* _TO BE DONE_
Which lines run from the first one up to and including the one with "fo.rotation_euler = (Vector((W"? Print exactly those.

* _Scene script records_

▬▬▬

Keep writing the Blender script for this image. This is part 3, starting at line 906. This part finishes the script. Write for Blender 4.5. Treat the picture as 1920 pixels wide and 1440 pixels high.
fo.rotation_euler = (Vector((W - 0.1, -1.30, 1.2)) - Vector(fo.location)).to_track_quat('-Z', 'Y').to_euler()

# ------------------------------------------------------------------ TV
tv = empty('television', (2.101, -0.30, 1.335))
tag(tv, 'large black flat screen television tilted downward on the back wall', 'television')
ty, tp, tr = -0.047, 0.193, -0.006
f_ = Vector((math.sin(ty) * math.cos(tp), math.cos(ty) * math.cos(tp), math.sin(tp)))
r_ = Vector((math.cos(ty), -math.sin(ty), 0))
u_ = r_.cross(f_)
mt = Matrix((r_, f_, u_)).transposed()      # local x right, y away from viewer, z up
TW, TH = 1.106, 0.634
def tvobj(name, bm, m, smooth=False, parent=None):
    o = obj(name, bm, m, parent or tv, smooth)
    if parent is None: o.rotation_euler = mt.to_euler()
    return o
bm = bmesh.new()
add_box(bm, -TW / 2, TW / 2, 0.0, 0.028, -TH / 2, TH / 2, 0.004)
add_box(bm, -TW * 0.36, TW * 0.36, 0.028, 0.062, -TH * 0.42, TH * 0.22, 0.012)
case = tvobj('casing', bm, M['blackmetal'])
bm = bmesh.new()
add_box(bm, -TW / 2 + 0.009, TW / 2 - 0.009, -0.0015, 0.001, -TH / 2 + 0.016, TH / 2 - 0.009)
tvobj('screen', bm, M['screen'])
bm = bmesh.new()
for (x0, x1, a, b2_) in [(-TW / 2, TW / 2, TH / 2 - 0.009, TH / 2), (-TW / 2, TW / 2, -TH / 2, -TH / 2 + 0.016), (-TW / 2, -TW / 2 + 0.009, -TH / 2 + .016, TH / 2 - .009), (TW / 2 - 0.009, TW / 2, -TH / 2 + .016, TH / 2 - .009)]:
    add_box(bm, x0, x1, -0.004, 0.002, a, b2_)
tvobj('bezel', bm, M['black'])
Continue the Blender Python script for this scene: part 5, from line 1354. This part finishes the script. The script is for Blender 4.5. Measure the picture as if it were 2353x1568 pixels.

▬▬▬

* _TASK SOLUTION_
Keep writing the Blender script for this image. This is part 3, starting at line 906. This part finishes the script. Write for Blender 4.5. Treat the picture as 1920 pixels wide and 1440 pixels high.
fo.rotation_euler = (Vector((W - 0.1, -1.30, 1.2)) - Vector(fo.location)).to_track_quat('-Z', 'Y').to_euler()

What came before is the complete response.